Marcelo de Castro faz parte hoje de uma população que todos os dias procura um albergue para fugir da insegurança de uma noite dormida sob as marquises ou de um vão de viaduto. Ele ainda recorda do período em que ‘ganhava bem’. Trabalhava em restaurante vegetariano no bairro da Pompeia, área nobre da cidade de São Paulo. Era auxiliar de cozinha e aspirava à vaga de cozinheiro pleno e tinha onde morar. “Aí, o movimento caiu e o patrão acabou diminuindo os custos. Entrei no ‘facão'”, recorda.

A demissão aconteceu há seis anos. Então com 28 anos, ensino médio concluído, sem nunca ter sido usuário de drogas, Marcelo foi parar nas ruas. “O dinheiro começou a diminuir. Um dia, o aluguel do meu quarto venceu e não tinha como pagar. Tive que sair.” Desde então, vive em um albergue municipal. Divide o “quarto” com outros 259 homens

Assim como Marcelo, muitos moradores de rua de São Paulo dizem que o trabalho é do que mais necessitam para sair dessa situação. Apesar de uma pesquisa realizada em 2007 apontar que 70% dessa população têm uma ocupação, mesmo que precária, o que eles mais afirmam querer é um emprego formal.

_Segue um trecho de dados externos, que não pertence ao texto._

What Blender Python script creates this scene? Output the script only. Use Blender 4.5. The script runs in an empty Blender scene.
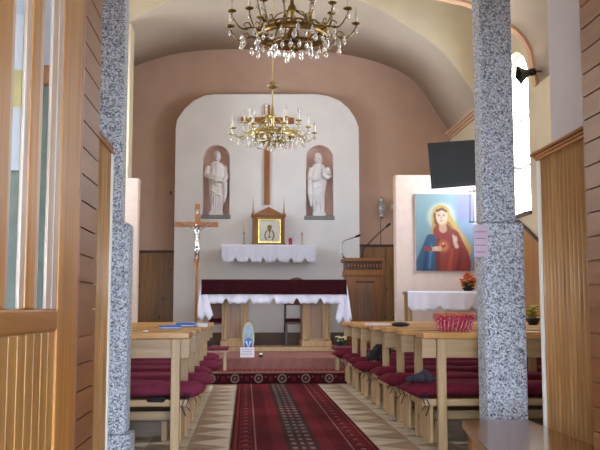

Para o coordenador-geral do Comitê Interministerial para Políticas para População em Situação de Rua, Ivair Augusto dos Santos, o trabalho é a melhor e mais duradoura solução para os moradores de rua de São Paulo e de todo o país. Segundo ele, é preciso “dar condições para que os moradores de rua, no mínimo, procurem um emprego.”

É o que espera, por exemplo, Luiz Carlos de Souza, 44 anos, que reclama não ter tempo para procurar trabalho. Desempregado há um ano e meio, passa mais da metade do dia na porta de um albergue no centro de São Paulo para conseguir uma vaga de pernoite. “Fico aqui o dia inteiro. Como posso procurar emprego”, disse.

Já para Joeliane Dias Coelho, 36, o problema é a falta de documentos. “Nem procuro mais trabalho. Enquanto não tiver meus documentos, não adianta”, afirmou. Ela foi roubada enquanto dormia na rua.